Goal of the exercise: Each line below should be quoted exactly, please.

== == ==

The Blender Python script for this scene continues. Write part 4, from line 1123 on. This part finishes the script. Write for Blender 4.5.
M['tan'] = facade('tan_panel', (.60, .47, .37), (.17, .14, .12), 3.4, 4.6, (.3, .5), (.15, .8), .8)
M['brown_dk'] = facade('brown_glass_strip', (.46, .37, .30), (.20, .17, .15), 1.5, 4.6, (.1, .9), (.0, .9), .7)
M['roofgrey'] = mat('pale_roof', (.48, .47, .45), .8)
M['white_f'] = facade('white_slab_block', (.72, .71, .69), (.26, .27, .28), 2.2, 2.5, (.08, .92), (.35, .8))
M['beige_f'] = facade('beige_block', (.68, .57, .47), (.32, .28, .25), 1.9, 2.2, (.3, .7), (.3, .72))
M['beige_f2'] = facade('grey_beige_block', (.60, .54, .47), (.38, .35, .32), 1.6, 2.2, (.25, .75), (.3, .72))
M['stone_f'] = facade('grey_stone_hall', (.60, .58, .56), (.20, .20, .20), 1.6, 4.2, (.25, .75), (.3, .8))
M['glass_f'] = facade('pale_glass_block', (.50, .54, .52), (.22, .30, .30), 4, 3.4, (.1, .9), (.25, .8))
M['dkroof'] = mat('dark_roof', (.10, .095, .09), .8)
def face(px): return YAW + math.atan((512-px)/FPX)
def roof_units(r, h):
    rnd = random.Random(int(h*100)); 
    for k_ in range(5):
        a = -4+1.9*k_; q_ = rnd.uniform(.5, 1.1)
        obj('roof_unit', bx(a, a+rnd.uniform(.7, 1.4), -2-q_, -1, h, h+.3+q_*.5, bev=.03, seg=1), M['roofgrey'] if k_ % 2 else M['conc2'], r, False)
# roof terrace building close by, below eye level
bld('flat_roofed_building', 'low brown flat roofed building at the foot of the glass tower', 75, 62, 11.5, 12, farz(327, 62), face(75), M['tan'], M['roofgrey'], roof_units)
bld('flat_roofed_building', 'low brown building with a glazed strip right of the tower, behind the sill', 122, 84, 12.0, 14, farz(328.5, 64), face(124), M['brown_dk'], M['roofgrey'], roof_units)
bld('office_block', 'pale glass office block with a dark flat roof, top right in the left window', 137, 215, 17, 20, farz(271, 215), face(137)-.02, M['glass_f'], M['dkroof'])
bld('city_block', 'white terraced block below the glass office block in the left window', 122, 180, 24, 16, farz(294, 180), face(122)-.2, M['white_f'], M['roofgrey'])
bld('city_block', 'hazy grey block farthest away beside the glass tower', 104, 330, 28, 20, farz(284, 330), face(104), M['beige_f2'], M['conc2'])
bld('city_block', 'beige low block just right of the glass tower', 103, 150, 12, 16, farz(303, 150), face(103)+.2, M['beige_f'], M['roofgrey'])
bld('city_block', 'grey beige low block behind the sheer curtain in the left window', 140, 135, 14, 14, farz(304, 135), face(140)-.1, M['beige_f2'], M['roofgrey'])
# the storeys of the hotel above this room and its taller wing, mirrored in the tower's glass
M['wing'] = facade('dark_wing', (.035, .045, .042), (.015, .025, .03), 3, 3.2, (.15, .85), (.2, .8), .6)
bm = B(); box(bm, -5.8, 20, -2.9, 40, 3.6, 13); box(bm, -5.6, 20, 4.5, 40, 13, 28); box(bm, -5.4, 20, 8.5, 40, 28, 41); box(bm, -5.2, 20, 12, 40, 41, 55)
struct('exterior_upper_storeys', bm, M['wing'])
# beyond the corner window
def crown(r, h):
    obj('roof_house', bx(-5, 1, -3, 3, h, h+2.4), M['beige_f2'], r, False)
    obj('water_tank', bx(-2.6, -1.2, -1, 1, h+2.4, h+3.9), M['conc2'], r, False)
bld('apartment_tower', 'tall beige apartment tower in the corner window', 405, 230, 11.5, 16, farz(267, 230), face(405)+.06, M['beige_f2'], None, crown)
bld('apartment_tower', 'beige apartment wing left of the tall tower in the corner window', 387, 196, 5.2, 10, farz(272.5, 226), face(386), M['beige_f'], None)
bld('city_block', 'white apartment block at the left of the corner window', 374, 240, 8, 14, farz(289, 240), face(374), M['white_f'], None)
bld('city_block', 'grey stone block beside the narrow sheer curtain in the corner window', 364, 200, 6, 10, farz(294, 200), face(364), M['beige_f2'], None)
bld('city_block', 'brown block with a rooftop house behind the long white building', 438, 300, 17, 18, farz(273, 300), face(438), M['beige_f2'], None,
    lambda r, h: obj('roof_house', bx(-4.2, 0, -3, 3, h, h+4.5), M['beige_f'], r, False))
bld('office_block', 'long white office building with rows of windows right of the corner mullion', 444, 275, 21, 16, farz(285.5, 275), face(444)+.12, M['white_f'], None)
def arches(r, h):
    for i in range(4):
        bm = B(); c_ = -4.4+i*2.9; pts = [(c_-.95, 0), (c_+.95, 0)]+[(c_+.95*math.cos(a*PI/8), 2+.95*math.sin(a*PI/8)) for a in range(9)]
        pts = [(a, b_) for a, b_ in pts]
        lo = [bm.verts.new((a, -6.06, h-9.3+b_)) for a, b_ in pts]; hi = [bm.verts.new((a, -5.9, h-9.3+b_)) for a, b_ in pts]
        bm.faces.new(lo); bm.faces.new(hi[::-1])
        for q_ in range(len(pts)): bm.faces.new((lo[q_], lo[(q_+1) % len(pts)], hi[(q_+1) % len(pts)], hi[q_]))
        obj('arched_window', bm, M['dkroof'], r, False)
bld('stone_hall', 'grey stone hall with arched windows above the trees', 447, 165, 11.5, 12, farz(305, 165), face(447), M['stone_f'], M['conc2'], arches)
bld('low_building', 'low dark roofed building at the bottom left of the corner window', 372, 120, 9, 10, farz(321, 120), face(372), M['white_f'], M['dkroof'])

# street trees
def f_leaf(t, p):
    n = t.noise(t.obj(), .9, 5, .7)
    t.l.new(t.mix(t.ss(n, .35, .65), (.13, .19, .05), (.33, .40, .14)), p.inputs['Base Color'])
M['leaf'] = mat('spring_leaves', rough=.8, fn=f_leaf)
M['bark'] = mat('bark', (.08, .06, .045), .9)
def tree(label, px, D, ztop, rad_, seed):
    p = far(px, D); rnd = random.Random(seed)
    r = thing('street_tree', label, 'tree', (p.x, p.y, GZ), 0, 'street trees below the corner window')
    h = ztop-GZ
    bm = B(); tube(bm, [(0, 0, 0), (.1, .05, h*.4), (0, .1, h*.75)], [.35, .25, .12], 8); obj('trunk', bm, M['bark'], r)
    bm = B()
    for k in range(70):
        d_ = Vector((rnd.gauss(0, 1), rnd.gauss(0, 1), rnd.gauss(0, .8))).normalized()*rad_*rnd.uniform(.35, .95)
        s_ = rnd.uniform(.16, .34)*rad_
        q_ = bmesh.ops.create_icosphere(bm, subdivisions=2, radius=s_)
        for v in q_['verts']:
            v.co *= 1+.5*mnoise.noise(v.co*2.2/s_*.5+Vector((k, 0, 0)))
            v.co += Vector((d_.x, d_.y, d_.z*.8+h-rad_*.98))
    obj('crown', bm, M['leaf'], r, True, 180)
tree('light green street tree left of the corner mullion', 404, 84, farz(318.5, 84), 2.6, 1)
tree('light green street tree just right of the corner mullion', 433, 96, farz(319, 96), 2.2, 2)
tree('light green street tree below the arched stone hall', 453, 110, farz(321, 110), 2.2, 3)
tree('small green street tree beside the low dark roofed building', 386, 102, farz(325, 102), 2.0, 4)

== == ==

Full solution:
The Blender Python script for this scene continues. Write part 4, from line 1123 on. This part finishes the script. Write for Blender 4.5.
M['tan'] = facade('tan_panel', (.60, .47, .37), (.17, .14, .12), 3.4, 4.6, (.3, .5), (.15, .8), .8)
M['brown_dk'] = facade('brown_glass_strip', (.46, .37, .30), (.20, .17, .15), 1.5, 4.6, (.1, .9), (.0, .9), .7)
M['roofgrey'] = mat('pale_roof', (.48, .47, .45), .8)
M['white_f'] = facade('white_slab_block', (.72, .71, .69), (.26, .27, .28), 2.2, 2.5, (.08, .92), (.35, .8))
M['beige_f'] = facade('beige_block', (.68, .57, .47), (.32, .28, .25), 1.9, 2.2, (.3, .7), (.3, .72))
M['beige_f2'] = facade('grey_beige_block', (.60, .54, .47), (.38, .35, .32), 1.6, 2.2, (.25, .75), (.3, .72))
M['stone_f'] = facade('grey_stone_hall', (.60, .58, .56), (.20, .20, .20), 1.6, 4.2, (.25, .75), (.3, .8))
M['glass_f'] = facade('pale_glass_block', (.50, .54, .52), (.22, .30, .30), 4, 3.4, (.1, .9), (.25, .8))
M['dkroof'] = mat('dark_roof', (.10, .095, .09), .8)
def face(px): return YAW + math.atan((512-px)/FPX)
def roof_units(r, h):
    rnd = random.Random(int(h*100)); 
    for k_ in range(5):
        a = -4+1.9*k_; q_ = rnd.uniform(.5, 1.1)
        obj('roof_unit', bx(a, a+rnd.uniform(.7, 1.4), -2-q_, -1, h, h+.3+q_*.5, bev=.03, seg=1), M['roofgrey'] if k_ % 2 else M['conc2'], r, False)
# roof terrace building close by, below eye level
bld('flat_roofed_building', 'low brown flat roofed building at the foot of the glass tower', 75, 62, 11.5, 12, farz(327, 62), face(75), M['tan'], M['roofgrey'], roof_units)
bld('flat_roofed_building', 'low brown building with a glazed strip right of the tower, behind the sill', 122, 84, 12.0, 14, farz(328.5, 64), face(124), M['brown_dk'], M['roofgrey'], roof_units)
bld('office_block', 'pale glass office block with a dark flat roof, top right in the left window', 137, 215, 17, 20, farz(271, 215), face(137)-.02, M['glass_f'], M['dkroof'])
bld('city_block', 'white terraced block below the glass office block in the left window', 122, 180, 24, 16, farz(294, 180), face(122)-.2, M['white_f'], M['roofgrey'])
bld('city_block', 'hazy grey block farthest away beside the glass tower', 104, 330, 28, 20, farz(284, 330), face(104), M['beige_f2'], M['conc2'])
bld('city_block', 'beige low block just right of the glass tower', 103, 150, 12, 16, farz(303, 150), face(103)+.2, M['beige_f'], M['roofgrey'])
bld('city_block', 'grey beige low block behind the sheer curtain in the left window', 140, 135, 14, 14, farz(304, 135), face(140)-.1, M['beige_f2'], M['roofgrey'])
# the storeys of the hotel above this room and its taller wing, mirrored in the tower's glass
M['wing'] = facade('dark_wing', (.035, .045, .042), (.015, .025, .03), 3, 3.2, (.15, .85), (.2, .8), .6)
bm = B(); box(bm, -5.8, 20, -2.9, 40, 3.6, 13); box(bm, -5.6, 20, 4.5, 40, 13, 28); box(bm, -5.4, 20, 8.5, 40, 28, 41); box(bm, -5.2, 20, 12, 40, 41, 55)
struct('exterior_upper_storeys', bm, M['wing'])
# beyond the corner window
def crown(r, h):
    obj('roof_house', bx(-5, 1, -3, 3, h, h+2.4), M['beige_f2'], r, False)
    obj('water_tank', bx(-2.6, -1.2, -1, 1, h+2.4, h+3.9), M['conc2'], r, False)
bld('apartment_tower', 'tall beige apartment tower in the corner window', 405, 230, 11.5, 16, farz(267, 230), face(405)+.06, M['beige_f2'], None, crown)
bld('apartment_tower', 'beige apartment wing left of the tall tower in the corner window', 387, 196, 5.2, 10, farz(272.5, 226), face(386), M['beige_f'], None)
bld('city_block', 'white apartment block at the left of the corner window', 374, 240, 8, 14, farz(289, 240), face(374), M['white_f'], None)
bld('city_block', 'grey stone block beside the narrow sheer curtain in the corner window', 364, 200, 6, 10, farz(294, 200), face(364), M['beige_f2'], None)
bld('city_block', 'brown block with a rooftop house behind the long white building', 438, 300, 17, 18, farz(273, 300), face(438), M['beige_f2'], None,
    lambda r, h: obj('roof_house', bx(-4.2, 0, -3, 3, h, h+4.5), M['beige_f'], r, False))
bld('office_block', 'long white office building with rows of windows right of the corner mullion', 444, 275, 21, 16, farz(285.5, 275), face(444)+.12, M['white_f'], None)
def arches(r, h):
    for i in range(4):
        bm = B(); c_ = -4.4+i*2.9; pts = [(c_-.95, 0), (c_+.95, 0)]+[(c_+.95*math.cos(a*PI/8), 2+.95*math.sin(a*PI/8)) for a in range(9)]
        pts = [(a, b_) for a, b_ in pts]
        lo = [bm.verts.new((a, -6.06, h-9.3+b_)) for a, b_ in pts]; hi = [bm.verts.new((a, -5.9, h-9.3+b_)) for a, b_ in pts]
        bm.faces.new(lo); bm.faces.new(hi[::-1])
        for q_ in range(len(pts)): bm.faces.new((lo[q_], lo[(q_+1) % len(pts)], hi[(q_+1) % len(pts)], hi[q_]))
        obj('arched_window', bm, M['dkroof'], r, False)
bld('stone_hall', 'grey stone hall with arched windows above the trees', 447, 165, 11.5, 12, farz(305, 165), face(447), M['stone_f'], M['conc2'], arches)
bld('low_building', 'low dark roofed building at the bottom left of the corner window', 372, 120, 9, 10, farz(321, 120), face(372), M['white_f'], M['dkroof'])

# street trees
def f_leaf(t, p):
    n = t.noise(t.obj(), .9, 5, .7)
    t.l.new(t.mix(t.ss(n, .35, .65), (.13, .19, .05), (.33, .40, .14)), p.inputs['Base Color'])
M['leaf'] = mat('spring_leaves', rough=.8, fn=f_leaf)
M['bark'] = mat('bark', (.08, .06, .045), .9)
def tree(label, px, D, ztop, rad_, seed):
    p = far(px, D); rnd = random.Random(seed)
    r = thing('street_tree', label, 'tree', (p.x, p.y, GZ), 0, 'street trees below the corner window')
    h = ztop-GZ
    bm = B(); tube(bm, [(0, 0, 0), (.1, .05, h*.4), (0, .1, h*.75)], [.35, .25, .12], 8); obj('trunk', bm, M['bark'], r)
    bm = B()
    for k in range(70):
        d_ = Vector((rnd.gauss(0, 1), rnd.gauss(0, 1), rnd.gauss(0, .8))).normalized()*rad_*rnd.uniform(.35, .95)
        s_ = rnd.uniform(.16, .34)*rad_
        q_ = bmesh.ops.create_icosphere(bm, subdivisions=2, radius=s_)
        for v in q_['verts']:
            v.co *= 1+.5*mnoise.noise(v.co*2.2/s_*.5+Vector((k, 0, 0)))
            v.co += Vector((d_.x, d_.y, d_.z*.8+h-rad_*.98))
    obj('crown', bm, M['leaf'], r, True, 180)
tree('light green street tree left of the corner mullion', 404, 84, farz(318.5, 84), 2.6, 1)
tree('light green street tree just right of the corner mullion', 433, 96, farz(319, 96), 2.2, 2)
tree('light green street tree below the arched stone hall', 453, 110, farz(321, 110), 2.2, 3)
tree('small green street tree beside the low dark roofed building', 386, 102, farz(325, 102), 2.0, 4)